**Task prompt:** Repeat all of the material exactly as given.

**Data segment:**
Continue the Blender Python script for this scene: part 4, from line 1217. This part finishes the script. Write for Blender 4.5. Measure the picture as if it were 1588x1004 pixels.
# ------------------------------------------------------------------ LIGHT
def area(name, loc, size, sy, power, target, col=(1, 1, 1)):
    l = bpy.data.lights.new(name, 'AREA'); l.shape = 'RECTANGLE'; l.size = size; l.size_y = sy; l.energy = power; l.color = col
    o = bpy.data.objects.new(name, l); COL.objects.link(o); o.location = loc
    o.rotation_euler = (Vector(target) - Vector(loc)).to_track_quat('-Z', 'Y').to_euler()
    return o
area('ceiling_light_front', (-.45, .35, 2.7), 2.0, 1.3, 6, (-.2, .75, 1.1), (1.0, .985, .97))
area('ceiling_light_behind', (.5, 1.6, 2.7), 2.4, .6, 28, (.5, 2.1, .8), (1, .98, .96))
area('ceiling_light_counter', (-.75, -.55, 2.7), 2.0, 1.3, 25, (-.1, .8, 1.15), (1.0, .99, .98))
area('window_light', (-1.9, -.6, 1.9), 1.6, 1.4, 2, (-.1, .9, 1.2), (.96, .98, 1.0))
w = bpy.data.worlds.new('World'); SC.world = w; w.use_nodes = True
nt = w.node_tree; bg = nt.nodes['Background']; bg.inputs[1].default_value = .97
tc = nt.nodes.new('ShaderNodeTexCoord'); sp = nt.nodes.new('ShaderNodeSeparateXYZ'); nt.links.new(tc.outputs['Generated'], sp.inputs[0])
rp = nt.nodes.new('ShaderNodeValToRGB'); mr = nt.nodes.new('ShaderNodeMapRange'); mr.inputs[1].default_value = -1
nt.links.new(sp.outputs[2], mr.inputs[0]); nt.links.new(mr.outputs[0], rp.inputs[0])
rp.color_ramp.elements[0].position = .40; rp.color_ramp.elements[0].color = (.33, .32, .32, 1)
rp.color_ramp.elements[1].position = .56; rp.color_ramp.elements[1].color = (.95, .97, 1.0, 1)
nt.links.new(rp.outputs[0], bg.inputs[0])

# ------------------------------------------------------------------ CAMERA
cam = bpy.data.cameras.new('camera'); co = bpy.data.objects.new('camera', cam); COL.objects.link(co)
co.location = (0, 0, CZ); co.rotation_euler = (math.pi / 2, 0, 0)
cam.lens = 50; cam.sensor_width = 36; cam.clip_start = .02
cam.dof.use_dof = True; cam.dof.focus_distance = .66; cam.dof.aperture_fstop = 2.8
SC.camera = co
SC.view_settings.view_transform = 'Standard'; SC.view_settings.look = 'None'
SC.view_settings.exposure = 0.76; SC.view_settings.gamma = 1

**Written solution:**
Continue the Blender Python script for this scene: part 4, from line 1217. This part finishes the script. Write for Blender 4.5. Measure the picture as if it were 1588x1004 pixels.
# ------------------------------------------------------------------ LIGHT
def area(name, loc, size, sy, power, target, col=(1, 1, 1)):
    l = bpy.data.lights.new(name, 'AREA'); l.shape = 'RECTANGLE'; l.size = size; l.size_y = sy; l.energy = power; l.color = col
    o = bpy.data.objects.new(name, l); COL.objects.link(o); o.location = loc
    o.rotation_euler = (Vector(target) - Vector(loc)).to_track_quat('-Z', 'Y').to_euler()
    return o
area('ceiling_light_front', (-.45, .35, 2.7), 2.0, 1.3, 6, (-.2, .75, 1.1), (1.0, .985, .97))
area('ceiling_light_behind', (.5, 1.6, 2.7), 2.4, .6, 28, (.5, 2.1, .8), (1, .98, .96))
area('ceiling_light_counter', (-.75, -.55, 2.7), 2.0, 1.3, 25, (-.1, .8, 1.15), (1.0, .99, .98))
area('window_light', (-1.9, -.6, 1.9), 1.6, 1.4, 2, (-.1, .9, 1.2), (.96, .98, 1.0))
w = bpy.data.worlds.new('World'); SC.world = w; w.use_nodes = True
nt = w.node_tree; bg = nt.nodes['Background']; bg.inputs[1].default_value = .97
tc = nt.nodes.new('ShaderNodeTexCoord'); sp = nt.nodes.new('ShaderNodeSeparateXYZ'); nt.links.new(tc.outputs['Generated'], sp.inputs[0])
rp = nt.nodes.new('ShaderNodeValToRGB'); mr = nt.nodes.new('ShaderNodeMapRange'); mr.inputs[1].default_value = -1
nt.links.new(sp.outputs[2], mr.inputs[0]); nt.links.new(mr.outputs[0], rp.inputs[0])
rp.color_ramp.elements[0].position = .40; rp.color_ramp.elements[0].color = (.33, .32, .32, 1)
rp.color_ramp.elements[1].position = .56; rp.color_ramp.elements[1].color = (.95, .97, 1.0, 1)
nt.links.new(rp.outputs[0], bg.inputs[0])

# ------------------------------------------------------------------ CAMERA
cam = bpy.data.cameras.new('camera'); co = bpy.data.objects.new('camera', cam); COL.objects.link(co)
co.location = (0, 0, CZ); co.rotation_euler = (math.pi / 2, 0, 0)
cam.lens = 50; cam.sensor_width = 36; cam.clip_start = .02
cam.dof.use_dof = True; cam.dof.focus_distance = .66; cam.dof.aperture_fstop = 2.8
SC.camera = co
SC.view_settings.view_transform = 'Standard'; SC.view_settings.look = 'None'
SC.view_settings.exposure = 0.76; SC.view_settings.gamma = 1